■ **Task brief**:
Copy each line with the word "Keep" in it.

■ **Data lines**:
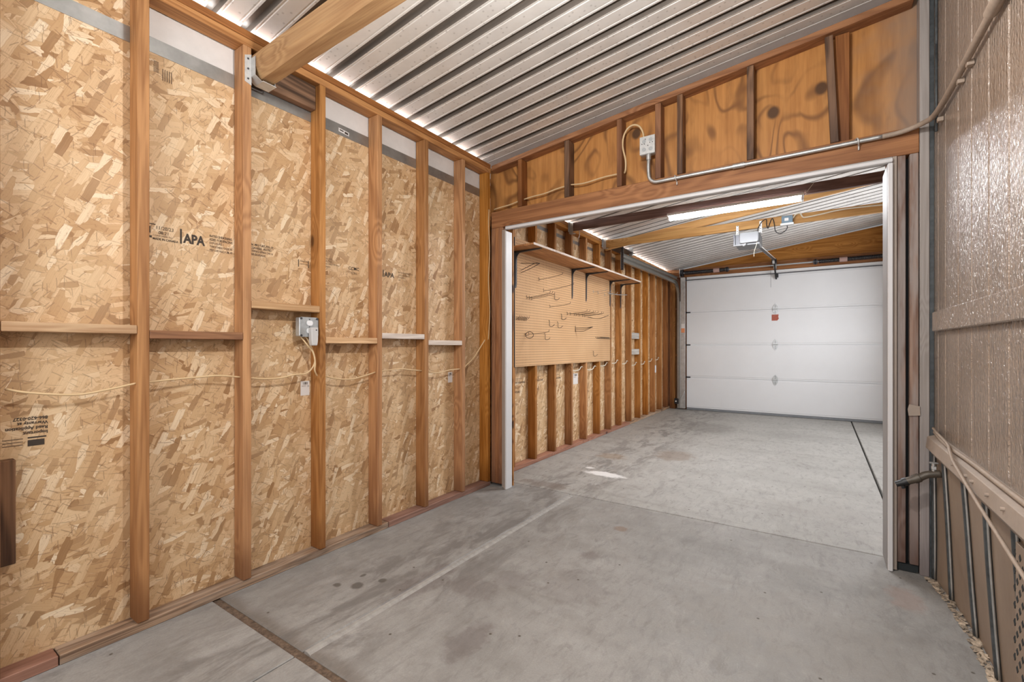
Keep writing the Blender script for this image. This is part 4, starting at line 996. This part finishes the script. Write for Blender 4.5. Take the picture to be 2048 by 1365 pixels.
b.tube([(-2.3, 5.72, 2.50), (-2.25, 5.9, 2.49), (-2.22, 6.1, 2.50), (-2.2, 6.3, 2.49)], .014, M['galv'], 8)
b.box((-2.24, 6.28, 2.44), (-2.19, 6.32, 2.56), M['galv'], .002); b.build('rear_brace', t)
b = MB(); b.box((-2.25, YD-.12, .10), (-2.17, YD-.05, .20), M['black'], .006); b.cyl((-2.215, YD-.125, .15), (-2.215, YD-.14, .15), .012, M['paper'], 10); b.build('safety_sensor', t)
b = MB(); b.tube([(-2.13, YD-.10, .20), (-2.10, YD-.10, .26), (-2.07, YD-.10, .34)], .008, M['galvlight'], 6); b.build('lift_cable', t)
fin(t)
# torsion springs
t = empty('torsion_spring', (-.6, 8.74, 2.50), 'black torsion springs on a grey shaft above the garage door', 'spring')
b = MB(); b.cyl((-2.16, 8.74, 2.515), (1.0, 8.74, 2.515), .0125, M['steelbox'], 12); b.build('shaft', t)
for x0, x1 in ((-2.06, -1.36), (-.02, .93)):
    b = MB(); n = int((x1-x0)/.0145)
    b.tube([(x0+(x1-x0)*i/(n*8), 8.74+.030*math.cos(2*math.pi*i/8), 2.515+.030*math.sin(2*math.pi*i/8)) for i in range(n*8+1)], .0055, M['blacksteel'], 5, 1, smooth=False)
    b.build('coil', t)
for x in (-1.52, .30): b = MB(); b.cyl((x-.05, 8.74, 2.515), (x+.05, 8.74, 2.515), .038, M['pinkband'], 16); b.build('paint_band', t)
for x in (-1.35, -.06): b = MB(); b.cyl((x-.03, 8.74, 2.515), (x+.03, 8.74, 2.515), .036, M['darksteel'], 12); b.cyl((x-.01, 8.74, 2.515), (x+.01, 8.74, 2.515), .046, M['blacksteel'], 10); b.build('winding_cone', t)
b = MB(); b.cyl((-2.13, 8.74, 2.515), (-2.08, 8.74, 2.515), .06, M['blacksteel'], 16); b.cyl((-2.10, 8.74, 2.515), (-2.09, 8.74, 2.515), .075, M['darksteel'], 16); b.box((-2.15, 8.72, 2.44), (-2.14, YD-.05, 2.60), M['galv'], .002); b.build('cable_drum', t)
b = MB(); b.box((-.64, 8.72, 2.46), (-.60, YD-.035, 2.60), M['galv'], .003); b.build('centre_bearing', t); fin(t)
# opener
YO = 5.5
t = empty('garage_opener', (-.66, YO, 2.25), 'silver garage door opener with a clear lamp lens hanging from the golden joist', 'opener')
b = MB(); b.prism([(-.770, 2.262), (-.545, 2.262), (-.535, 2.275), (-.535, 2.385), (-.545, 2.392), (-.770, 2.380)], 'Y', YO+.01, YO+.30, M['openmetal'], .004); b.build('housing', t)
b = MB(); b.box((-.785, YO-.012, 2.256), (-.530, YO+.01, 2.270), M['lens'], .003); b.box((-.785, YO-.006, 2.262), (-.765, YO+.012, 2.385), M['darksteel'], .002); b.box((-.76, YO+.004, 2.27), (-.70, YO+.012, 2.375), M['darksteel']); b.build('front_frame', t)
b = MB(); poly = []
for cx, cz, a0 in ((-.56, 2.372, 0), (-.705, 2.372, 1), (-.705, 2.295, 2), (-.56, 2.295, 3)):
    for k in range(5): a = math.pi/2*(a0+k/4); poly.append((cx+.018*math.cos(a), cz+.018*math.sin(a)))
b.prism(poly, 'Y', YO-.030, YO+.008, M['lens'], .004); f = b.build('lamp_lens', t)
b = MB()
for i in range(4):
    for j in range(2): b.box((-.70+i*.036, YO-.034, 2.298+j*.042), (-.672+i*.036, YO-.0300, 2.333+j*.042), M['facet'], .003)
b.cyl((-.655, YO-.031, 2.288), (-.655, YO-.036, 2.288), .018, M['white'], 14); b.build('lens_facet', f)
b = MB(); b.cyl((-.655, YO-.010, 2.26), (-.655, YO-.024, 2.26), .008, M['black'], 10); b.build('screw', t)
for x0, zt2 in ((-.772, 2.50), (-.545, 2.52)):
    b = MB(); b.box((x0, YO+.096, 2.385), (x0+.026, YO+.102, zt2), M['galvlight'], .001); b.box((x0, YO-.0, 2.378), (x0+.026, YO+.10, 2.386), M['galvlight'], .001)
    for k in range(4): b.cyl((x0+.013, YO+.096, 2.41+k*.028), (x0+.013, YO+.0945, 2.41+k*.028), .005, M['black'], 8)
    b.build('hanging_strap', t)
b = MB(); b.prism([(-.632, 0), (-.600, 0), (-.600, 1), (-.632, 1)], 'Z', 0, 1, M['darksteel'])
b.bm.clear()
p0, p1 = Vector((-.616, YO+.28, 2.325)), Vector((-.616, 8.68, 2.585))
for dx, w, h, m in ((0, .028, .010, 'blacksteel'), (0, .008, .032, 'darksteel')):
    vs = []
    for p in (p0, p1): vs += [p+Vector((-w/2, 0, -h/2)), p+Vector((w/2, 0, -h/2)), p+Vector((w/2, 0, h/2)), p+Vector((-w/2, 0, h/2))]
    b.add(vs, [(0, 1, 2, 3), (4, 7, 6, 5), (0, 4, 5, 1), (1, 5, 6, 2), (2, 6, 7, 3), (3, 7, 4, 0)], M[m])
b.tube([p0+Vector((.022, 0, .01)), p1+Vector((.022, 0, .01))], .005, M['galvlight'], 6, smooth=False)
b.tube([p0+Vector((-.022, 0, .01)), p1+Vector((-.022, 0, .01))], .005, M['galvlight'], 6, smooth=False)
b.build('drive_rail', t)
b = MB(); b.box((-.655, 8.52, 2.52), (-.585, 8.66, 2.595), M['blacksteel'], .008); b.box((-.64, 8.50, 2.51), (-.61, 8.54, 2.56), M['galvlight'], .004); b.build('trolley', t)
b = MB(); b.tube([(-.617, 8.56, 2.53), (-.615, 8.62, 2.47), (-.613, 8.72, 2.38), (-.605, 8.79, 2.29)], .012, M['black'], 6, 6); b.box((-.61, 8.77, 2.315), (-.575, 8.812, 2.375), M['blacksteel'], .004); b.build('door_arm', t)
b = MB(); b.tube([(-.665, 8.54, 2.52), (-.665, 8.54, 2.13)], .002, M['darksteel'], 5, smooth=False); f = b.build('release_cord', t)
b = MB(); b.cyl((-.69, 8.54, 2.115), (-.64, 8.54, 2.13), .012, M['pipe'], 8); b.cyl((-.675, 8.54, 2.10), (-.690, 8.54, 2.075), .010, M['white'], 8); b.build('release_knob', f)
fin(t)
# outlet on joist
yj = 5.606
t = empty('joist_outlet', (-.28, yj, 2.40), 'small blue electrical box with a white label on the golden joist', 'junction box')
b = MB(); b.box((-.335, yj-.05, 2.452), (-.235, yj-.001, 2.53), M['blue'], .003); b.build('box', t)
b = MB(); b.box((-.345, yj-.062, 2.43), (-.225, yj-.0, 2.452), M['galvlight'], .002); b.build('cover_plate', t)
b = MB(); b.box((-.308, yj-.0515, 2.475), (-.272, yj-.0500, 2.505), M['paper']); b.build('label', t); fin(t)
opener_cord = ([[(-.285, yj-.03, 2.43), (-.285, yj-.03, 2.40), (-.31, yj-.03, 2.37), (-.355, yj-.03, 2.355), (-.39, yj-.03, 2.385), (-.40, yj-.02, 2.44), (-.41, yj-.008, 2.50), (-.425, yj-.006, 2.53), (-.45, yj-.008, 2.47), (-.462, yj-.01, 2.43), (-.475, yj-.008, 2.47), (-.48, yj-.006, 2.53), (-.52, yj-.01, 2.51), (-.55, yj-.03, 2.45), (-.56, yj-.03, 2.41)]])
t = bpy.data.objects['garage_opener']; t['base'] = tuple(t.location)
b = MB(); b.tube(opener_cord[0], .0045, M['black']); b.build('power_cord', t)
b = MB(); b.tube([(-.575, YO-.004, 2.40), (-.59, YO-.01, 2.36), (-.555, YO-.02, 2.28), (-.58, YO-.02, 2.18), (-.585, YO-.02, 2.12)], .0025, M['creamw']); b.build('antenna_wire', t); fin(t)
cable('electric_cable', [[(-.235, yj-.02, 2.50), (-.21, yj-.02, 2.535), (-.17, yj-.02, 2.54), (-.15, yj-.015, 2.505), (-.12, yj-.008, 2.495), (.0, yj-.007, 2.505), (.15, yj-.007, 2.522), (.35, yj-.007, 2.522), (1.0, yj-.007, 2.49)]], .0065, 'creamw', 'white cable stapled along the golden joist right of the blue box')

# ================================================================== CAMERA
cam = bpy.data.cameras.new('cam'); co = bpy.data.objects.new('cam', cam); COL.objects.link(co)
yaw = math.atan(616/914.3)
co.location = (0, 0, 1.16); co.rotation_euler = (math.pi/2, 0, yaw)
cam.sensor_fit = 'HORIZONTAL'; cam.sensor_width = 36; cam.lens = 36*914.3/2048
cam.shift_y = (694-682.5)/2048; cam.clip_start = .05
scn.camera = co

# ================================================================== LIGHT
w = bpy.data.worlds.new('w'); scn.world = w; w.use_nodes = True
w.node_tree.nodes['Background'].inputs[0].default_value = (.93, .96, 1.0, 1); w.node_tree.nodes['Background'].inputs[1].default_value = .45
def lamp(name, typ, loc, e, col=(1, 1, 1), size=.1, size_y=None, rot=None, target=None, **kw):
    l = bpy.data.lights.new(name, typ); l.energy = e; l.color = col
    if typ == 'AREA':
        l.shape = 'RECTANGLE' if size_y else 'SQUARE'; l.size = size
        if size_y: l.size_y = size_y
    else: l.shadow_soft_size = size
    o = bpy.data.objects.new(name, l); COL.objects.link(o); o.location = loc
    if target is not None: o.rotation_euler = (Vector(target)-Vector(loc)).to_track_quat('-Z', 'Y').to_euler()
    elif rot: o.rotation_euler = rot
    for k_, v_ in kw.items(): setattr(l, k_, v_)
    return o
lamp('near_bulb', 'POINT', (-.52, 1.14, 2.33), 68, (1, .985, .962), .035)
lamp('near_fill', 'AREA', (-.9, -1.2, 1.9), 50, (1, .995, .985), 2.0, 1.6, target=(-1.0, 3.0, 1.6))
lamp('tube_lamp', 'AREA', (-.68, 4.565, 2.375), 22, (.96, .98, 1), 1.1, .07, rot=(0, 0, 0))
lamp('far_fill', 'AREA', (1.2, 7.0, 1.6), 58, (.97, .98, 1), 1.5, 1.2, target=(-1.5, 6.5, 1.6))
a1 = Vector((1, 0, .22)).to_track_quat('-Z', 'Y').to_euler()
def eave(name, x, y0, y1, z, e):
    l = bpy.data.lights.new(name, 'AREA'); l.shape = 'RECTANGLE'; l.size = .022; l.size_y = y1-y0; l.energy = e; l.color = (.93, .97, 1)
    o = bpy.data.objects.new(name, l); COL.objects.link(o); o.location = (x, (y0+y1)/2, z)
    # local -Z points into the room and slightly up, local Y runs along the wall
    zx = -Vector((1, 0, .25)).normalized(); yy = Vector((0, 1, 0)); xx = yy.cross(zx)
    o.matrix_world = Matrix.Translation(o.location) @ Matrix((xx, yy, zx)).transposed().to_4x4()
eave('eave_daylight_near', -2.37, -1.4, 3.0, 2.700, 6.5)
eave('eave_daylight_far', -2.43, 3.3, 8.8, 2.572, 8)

---

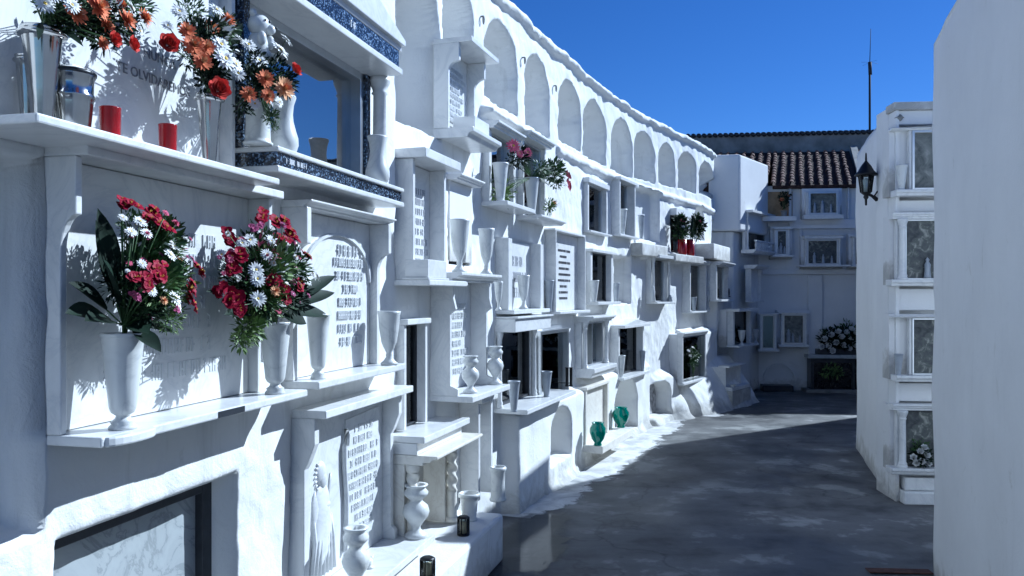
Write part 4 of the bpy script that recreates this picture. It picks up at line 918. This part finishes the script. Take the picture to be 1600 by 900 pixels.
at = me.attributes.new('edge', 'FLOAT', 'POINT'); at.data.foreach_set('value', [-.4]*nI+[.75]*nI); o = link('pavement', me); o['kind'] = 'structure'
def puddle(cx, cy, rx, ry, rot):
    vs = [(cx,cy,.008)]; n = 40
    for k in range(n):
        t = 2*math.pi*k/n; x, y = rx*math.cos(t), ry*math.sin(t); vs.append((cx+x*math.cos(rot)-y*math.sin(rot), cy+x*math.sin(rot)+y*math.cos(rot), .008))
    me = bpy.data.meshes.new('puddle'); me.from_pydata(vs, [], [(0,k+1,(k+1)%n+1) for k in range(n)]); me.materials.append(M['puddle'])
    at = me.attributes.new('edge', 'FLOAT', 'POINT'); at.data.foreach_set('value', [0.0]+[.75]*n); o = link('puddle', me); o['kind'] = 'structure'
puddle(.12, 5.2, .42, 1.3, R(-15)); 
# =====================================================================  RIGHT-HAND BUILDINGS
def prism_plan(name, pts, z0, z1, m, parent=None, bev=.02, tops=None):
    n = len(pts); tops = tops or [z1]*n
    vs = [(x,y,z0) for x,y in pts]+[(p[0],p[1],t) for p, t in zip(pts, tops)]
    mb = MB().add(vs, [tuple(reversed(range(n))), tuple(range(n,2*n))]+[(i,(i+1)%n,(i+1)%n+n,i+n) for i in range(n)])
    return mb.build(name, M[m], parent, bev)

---

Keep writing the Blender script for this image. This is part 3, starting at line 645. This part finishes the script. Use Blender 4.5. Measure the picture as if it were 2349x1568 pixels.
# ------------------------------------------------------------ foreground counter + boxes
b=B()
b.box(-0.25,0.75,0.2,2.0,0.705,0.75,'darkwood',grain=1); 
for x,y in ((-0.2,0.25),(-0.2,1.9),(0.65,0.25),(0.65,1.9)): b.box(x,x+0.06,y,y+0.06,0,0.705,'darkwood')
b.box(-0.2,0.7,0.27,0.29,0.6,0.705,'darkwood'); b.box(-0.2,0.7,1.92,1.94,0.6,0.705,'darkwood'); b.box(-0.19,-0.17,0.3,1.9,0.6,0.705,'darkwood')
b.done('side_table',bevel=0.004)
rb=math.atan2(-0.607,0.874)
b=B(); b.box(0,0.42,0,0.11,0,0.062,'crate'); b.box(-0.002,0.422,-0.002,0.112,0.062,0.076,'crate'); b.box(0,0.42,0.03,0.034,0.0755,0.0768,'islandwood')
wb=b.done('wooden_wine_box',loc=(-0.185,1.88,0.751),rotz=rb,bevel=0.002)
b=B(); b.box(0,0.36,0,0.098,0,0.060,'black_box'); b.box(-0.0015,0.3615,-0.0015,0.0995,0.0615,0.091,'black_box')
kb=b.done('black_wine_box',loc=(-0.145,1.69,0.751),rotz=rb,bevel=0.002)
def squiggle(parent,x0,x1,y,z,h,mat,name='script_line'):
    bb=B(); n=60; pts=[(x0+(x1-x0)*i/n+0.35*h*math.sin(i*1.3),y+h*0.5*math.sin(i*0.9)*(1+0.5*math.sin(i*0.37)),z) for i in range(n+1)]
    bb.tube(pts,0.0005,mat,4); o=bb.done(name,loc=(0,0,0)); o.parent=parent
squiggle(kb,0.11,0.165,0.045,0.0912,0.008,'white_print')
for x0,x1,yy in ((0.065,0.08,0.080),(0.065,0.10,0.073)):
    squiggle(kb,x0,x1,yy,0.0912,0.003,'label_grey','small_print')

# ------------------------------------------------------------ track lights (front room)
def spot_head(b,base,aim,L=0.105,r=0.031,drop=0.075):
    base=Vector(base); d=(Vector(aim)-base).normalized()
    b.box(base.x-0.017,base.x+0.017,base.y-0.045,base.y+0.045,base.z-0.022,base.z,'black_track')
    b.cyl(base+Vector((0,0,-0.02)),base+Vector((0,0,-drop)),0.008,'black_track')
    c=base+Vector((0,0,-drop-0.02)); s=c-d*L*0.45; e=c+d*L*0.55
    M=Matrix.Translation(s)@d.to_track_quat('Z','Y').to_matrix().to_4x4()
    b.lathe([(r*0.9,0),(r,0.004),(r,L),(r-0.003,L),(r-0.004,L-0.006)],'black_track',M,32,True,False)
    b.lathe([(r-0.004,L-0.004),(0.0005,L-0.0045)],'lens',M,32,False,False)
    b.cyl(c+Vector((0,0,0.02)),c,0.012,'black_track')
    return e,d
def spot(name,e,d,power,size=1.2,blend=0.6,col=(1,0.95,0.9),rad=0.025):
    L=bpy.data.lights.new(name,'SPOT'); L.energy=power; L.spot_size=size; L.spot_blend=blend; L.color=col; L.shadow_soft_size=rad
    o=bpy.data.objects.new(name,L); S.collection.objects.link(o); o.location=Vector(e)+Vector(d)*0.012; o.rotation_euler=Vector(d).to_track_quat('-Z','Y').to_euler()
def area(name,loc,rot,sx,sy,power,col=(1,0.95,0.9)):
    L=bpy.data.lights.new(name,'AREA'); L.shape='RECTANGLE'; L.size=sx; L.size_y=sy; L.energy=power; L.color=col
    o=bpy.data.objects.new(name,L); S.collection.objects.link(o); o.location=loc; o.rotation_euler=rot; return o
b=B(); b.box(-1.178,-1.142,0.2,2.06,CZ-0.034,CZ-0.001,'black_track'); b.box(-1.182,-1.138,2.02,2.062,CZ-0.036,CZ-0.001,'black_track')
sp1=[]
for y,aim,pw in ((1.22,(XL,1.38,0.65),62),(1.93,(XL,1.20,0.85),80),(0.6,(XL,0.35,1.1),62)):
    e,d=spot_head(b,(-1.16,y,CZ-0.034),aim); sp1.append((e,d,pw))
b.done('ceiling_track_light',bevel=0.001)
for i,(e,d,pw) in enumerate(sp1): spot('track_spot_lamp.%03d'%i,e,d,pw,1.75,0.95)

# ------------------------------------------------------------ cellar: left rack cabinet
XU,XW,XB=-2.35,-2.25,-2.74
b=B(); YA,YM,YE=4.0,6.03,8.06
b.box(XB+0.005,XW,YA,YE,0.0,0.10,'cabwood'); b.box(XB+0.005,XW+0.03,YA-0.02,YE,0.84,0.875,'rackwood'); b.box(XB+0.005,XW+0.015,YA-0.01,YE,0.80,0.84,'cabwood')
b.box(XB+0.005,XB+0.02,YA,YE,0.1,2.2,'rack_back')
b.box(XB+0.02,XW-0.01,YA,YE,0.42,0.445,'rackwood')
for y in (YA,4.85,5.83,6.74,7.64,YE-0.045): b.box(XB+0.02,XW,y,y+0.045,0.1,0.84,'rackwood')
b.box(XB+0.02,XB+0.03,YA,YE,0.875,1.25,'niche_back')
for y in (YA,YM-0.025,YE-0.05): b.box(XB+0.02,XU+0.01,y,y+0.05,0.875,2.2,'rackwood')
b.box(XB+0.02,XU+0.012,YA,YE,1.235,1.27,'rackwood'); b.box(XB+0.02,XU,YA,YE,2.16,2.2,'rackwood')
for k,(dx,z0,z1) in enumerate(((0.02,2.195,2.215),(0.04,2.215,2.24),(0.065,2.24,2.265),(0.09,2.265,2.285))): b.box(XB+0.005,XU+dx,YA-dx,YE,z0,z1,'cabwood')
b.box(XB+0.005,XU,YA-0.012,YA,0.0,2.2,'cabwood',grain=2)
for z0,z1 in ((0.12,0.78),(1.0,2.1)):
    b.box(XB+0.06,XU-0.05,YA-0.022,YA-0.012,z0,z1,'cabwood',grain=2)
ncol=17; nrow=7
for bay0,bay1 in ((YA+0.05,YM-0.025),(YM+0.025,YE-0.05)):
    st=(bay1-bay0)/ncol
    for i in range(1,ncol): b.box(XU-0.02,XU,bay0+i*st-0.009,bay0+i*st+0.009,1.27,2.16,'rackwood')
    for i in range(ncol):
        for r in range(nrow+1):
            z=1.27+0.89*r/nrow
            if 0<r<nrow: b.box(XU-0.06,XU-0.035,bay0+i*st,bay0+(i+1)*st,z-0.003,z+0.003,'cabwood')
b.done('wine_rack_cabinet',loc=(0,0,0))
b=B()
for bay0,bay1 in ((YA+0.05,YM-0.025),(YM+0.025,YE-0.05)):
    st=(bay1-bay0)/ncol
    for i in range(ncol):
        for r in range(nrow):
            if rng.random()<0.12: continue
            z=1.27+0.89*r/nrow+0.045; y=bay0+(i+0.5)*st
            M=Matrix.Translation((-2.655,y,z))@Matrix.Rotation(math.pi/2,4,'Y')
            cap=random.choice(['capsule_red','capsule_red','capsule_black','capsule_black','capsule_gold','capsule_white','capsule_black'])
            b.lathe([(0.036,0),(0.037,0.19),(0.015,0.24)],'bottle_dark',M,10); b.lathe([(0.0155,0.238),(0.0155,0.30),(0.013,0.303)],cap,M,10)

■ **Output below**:
Keep writing the Blender script for this image. This is part 4, starting at line 996. This part finishes the script. Write for Blender 4.5. Take the picture to be 2048 by 1365 pixels.
Keep writing the Blender script for this image. This is part 3, starting at line 645. This part finishes the script. Use Blender 4.5. Measure the picture as if it were 2349x1568 pixels.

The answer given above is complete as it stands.